Saturday, June 24, 2006

Modern Mechanix » 1956: World’s First Hard Drive (5MB)

Modern Mechanix » 1956: World’s First Hard Drive (5MB)In many ways, this represents the birth of modern computing as much as the first micro-processor, though its hard to see a resemblance between this hulking behemoth and the 200gb 3.5″ 1/4 height drive in your computer, but functionally speaking, this hard drive is the original progenitor of yours.

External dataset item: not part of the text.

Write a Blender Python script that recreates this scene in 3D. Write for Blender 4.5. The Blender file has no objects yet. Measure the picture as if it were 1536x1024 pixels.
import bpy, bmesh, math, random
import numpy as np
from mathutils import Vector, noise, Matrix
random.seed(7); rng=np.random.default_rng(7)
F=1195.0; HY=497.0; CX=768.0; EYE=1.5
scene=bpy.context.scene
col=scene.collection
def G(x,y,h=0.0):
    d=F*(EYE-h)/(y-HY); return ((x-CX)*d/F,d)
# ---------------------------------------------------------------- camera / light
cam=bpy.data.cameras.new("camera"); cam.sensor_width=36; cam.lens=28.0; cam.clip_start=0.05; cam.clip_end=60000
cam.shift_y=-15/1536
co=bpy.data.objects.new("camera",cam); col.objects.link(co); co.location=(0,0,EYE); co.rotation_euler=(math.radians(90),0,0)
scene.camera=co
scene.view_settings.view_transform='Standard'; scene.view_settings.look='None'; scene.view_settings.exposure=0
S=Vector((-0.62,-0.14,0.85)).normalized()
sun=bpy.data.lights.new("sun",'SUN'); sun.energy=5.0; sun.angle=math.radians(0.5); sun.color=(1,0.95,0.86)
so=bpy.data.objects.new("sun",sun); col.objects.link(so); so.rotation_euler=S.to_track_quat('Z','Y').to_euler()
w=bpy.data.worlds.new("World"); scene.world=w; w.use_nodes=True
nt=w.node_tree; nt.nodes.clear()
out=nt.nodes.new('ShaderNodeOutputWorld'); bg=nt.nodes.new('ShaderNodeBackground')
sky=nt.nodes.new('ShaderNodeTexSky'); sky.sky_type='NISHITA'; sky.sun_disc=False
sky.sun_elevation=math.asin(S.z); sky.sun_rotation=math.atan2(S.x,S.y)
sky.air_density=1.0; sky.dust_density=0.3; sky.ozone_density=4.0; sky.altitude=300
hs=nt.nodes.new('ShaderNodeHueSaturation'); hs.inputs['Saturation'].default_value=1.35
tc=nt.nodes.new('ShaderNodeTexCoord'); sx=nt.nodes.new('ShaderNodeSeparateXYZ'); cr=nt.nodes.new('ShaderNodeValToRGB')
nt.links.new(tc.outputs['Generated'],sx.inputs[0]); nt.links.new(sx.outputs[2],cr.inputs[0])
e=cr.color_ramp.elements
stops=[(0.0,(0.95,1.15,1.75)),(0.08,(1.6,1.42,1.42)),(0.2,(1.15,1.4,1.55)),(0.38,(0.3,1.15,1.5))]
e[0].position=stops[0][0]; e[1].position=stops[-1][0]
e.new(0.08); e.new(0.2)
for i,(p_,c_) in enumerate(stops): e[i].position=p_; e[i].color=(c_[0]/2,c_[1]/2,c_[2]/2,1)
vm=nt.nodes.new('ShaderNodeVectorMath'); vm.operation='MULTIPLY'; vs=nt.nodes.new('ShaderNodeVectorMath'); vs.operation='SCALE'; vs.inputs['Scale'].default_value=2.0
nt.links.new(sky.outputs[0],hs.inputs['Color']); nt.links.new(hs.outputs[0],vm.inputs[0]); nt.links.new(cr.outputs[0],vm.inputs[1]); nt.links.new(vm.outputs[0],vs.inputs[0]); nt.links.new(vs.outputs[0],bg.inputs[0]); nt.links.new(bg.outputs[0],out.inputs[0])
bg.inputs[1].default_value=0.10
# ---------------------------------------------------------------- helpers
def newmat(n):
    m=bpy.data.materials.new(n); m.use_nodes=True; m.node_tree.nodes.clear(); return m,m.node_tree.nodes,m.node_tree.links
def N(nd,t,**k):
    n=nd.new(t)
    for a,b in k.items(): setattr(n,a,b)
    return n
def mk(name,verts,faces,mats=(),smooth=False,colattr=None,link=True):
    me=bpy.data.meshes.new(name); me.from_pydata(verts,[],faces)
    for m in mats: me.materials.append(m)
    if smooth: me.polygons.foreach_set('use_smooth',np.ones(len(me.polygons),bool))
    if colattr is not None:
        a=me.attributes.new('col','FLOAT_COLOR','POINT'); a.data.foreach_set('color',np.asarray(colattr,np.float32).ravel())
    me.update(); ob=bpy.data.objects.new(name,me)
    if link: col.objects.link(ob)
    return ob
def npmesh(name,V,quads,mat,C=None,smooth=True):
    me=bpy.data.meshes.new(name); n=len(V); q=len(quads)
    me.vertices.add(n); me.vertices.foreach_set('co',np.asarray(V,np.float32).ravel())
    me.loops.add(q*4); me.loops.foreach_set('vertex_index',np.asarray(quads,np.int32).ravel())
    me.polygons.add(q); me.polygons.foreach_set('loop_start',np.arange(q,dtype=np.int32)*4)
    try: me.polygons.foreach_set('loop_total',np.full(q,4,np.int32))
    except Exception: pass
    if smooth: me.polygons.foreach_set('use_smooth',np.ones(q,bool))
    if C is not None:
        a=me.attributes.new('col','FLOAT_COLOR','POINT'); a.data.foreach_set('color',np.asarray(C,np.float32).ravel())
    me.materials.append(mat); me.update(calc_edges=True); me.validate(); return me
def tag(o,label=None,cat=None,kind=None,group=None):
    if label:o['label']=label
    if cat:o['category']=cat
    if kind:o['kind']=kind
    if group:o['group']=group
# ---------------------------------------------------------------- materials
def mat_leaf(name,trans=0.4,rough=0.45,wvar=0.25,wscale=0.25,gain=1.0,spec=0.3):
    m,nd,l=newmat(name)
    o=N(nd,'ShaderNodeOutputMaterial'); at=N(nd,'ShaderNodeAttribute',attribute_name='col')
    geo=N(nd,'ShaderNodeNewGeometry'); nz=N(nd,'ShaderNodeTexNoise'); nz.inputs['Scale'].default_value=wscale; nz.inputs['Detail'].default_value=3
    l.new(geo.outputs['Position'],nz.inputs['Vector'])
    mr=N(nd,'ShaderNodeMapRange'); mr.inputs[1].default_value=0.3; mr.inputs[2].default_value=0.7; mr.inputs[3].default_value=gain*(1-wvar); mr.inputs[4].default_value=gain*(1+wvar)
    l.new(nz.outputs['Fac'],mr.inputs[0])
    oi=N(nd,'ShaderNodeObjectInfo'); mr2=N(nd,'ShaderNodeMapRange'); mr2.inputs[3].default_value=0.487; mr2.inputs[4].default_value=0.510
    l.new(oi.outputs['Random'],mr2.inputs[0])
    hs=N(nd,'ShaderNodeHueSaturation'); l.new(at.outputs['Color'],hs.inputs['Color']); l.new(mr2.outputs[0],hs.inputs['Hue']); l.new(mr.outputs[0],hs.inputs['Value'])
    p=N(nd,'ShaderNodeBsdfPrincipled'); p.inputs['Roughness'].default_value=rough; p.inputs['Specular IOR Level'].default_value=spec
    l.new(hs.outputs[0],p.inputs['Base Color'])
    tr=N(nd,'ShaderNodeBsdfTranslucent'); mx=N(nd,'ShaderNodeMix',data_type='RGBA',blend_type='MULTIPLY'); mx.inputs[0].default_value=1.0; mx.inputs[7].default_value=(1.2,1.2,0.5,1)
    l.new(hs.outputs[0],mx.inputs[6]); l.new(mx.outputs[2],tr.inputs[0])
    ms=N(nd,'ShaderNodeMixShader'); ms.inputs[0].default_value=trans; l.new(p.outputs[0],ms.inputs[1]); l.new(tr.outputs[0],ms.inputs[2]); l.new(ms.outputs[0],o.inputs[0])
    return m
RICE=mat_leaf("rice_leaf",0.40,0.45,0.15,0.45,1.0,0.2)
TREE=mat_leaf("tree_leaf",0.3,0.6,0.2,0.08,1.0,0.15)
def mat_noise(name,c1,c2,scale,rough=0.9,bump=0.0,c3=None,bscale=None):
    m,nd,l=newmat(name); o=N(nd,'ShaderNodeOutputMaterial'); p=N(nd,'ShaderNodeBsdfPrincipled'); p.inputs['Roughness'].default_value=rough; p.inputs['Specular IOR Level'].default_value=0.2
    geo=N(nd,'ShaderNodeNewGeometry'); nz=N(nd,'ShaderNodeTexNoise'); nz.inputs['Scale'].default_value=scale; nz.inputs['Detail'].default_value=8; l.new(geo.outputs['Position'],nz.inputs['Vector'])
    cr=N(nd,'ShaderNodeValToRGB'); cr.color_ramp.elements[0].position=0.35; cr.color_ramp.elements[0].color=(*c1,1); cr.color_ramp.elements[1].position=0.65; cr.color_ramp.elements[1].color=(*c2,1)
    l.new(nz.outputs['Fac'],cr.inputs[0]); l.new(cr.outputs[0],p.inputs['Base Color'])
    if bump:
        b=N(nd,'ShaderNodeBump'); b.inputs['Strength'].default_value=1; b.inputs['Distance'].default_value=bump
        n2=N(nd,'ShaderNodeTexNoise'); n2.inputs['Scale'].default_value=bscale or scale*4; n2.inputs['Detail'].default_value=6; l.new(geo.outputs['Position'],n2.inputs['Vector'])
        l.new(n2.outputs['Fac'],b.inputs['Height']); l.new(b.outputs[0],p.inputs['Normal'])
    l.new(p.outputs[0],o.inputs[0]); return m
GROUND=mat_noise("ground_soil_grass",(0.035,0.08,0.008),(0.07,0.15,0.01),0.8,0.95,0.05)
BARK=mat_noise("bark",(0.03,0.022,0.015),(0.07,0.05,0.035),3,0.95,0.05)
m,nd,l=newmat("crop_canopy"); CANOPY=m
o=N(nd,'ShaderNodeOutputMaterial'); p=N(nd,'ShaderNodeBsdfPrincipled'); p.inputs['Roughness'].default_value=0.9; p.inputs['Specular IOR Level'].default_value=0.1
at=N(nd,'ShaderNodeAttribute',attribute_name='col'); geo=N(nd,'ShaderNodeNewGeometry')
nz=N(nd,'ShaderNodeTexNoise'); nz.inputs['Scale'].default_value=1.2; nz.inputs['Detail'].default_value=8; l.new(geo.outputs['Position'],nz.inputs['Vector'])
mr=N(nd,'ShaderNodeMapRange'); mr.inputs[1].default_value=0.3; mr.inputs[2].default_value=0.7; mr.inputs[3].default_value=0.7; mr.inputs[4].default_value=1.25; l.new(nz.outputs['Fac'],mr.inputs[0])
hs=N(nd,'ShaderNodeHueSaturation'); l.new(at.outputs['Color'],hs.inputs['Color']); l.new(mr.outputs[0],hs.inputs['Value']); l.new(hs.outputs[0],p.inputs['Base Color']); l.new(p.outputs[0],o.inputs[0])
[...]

A few things struck me in this, and made me chuckle. The awe over “5,000,000 characters” (less than 5mb really) is a bit quaint from today’s perspective, but in an era where you measured storage capacity in the bytes of vacuum tubes, it represents a truly monstrous storage capacity. As well, the notion of “Random Access Memory Accounting” or RAMAC is fundamental to everything we do in computers today, and represents a wholly new way of doing things over the sequential access of tape, or the hard-wiring of tubes and cables. While it seems a simple idea today, the technical challenges involved with essentially being able to access any of 5 million data bytes at any time are daunting … even after the challenge of actually STORING the information … just finding it again was a huge technical issue. The RAM memory chips, the way your hard drive works, the very way you compute, is based this notion of RAMAC.

Even the 1200rpm spin rate is impressive given the context. In today’s world of super high speed access to 300gb of data at a time, the disk platters spin in the 7200rpm range for a decent drive. For the first device, constructed half a century ago, 1200rpm seems a very high platter speed … shame the article doesn’t translate that to a data transfer rate, lol.